UPDATE 5/23/2017: Read NCAC's letter. 

Original post: 

A Florida elementary school is pursuing an unusual policy for students interested in reading the popular but controversial book 13 Reasons Why. The school district does not carry the book in its classrooms or libraries and no parental complaints have been lodged against it. The elementary school, however, has taken an extra precaution and banned students from bringing their own copies into school. Although the elementary school has valid reasons to believe the book, which is rated mature-teen, is inappropriate for some of its students, the decision to forbid students from reading personal copies raises First Amendment concerns.

In a message sent to parents, Florida's Stone Lakes elementary school's principal Bryan Dolfi announced that the book was banned from campus because of the books “somewhat graphic nature [and] frequent use of profanity, alcohol, and sexually explicit material.”

Although the Stone Lakes elementary school did not explicitly reference the themes of the book, in schools across the country, there is growing concern around 13 Reasons Why, prompted by a Netflix adaptation about the show that has drawn controversy for its allegedly romanticizing approach to the delicate issue of youth suicide. For example, in Colorado, a school district briefly pulled the book from circulation in its libraries citing concerns about the books themes. Administrators in many other schools, from New York to California, have also issued warnings to parents about the book. 
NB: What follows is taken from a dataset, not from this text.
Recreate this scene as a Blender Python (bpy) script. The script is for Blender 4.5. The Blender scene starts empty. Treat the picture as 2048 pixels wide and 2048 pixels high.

The letter will underline that the ban "[infringes] upon students’ First Amendment right to receive and possess literature unless the books in question are likely to cause the disruption of school activities." There is no evidence that the book would any way disrupt the educational process

The letter will also express concern about the district's reliance on the "mature teen" label as a signifier for books that are inappropriate for younger readers. Not every book will be suitable for every reader, but some mature-teen books will be suitable and of educational benefit to some young readers.